What is being asked>
Output the material beneath this task exactly, images excluded.

Data block>

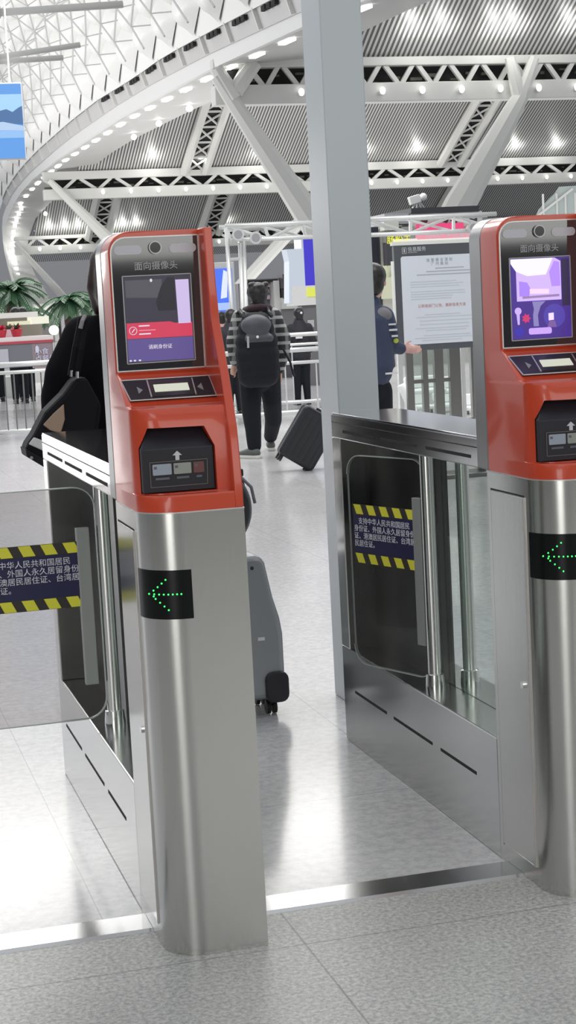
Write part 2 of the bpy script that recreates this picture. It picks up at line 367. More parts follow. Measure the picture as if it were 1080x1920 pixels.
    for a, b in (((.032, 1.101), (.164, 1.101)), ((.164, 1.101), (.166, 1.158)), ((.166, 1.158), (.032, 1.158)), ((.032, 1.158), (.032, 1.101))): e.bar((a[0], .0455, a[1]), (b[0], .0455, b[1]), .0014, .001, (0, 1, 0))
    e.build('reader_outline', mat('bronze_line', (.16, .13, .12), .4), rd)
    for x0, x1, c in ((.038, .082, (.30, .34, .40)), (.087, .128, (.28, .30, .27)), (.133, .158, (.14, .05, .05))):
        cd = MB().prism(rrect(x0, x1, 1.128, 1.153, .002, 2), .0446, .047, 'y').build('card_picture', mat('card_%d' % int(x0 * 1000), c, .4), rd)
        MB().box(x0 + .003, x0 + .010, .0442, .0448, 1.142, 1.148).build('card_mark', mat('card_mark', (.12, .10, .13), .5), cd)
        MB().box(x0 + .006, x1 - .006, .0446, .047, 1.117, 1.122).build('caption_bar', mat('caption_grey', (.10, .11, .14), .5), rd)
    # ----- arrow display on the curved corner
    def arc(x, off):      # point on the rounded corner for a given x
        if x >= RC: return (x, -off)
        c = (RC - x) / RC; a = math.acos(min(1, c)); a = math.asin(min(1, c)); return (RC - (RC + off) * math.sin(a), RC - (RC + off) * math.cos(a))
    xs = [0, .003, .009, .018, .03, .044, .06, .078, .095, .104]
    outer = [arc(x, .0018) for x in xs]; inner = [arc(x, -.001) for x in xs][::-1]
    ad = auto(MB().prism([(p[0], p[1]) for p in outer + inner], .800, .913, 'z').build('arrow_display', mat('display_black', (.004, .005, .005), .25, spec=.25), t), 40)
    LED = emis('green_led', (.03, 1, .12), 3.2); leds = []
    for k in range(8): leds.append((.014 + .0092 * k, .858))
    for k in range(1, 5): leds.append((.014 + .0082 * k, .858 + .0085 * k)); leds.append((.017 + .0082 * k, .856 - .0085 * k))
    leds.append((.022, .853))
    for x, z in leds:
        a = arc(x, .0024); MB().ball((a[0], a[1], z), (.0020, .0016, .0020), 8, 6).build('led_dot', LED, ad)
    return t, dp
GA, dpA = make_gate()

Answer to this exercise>
Write part 2 of the bpy script that recreates this picture. It picks up at line 367. More parts follow. Measure the picture as if it were 1080x1920 pixels.
    for a, b in (((.032, 1.101), (.164, 1.101)), ((.164, 1.101), (.166, 1.158)), ((.166, 1.158), (.032, 1.158)), ((.032, 1.158), (.032, 1.101))): e.bar((a[0], .0455, a[1]), (b[0], .0455, b[1]), .0014, .001, (0, 1, 0))
    e.build('reader_outline', mat('bronze_line', (.16, .13, .12), .4), rd)
    for x0, x1, c in ((.038, .082, (.30, .34, .40)), (.087, .128, (.28, .30, .27)), (.133, .158, (.14, .05, .05))):
        cd = MB().prism(rrect(x0, x1, 1.128, 1.153, .002, 2), .0446, .047, 'y').build('card_picture', mat('card_%d' % int(x0 * 1000), c, .4), rd)
        MB().box(x0 + .003, x0 + .010, .0442, .0448, 1.142, 1.148).build('card_mark', mat('card_mark', (.12, .10, .13), .5), cd)
        MB().box(x0 + .006, x1 - .006, .0446, .047, 1.117, 1.122).build('caption_bar', mat('caption_grey', (.10, .11, .14), .5), rd)
    # ----- arrow display on the curved corner
    def arc(x, off):      # point on the rounded corner for a given x
        if x >= RC: return (x, -off)
        c = (RC - x) / RC; a = math.acos(min(1, c)); a = math.asin(min(1, c)); return (RC - (RC + off) * math.sin(a), RC - (RC + off) * math.cos(a))
    xs = [0, .003, .009, .018, .03, .044, .06, .078, .095, .104]
    outer = [arc(x, .0018) for x in xs]; inner = [arc(x, -.001) for x in xs][::-1]
    ad = auto(MB().prism([(p[0], p[1]) for p in outer + inner], .800, .913, 'z').build('arrow_display', mat('display_black', (.004, .005, .005), .25, spec=.25), t), 40)
    LED = emis('green_led', (.03, 1, .12), 3.2); leds = []
    for k in range(8): leds.append((.014 + .0092 * k, .858))
    for k in range(1, 5): leds.append((.014 + .0082 * k, .858 + .0085 * k)); leds.append((.017 + .0082 * k, .856 - .0085 * k))
    leds.append((.022, .853))
    for x, z in leds:
        a = arc(x, .0024); MB().ball((a[0], a[1], z), (.0020, .0016, .0020), 8, 6).build('led_dot', LED, ad)
    return t, dp
GA, dpA = make_gate()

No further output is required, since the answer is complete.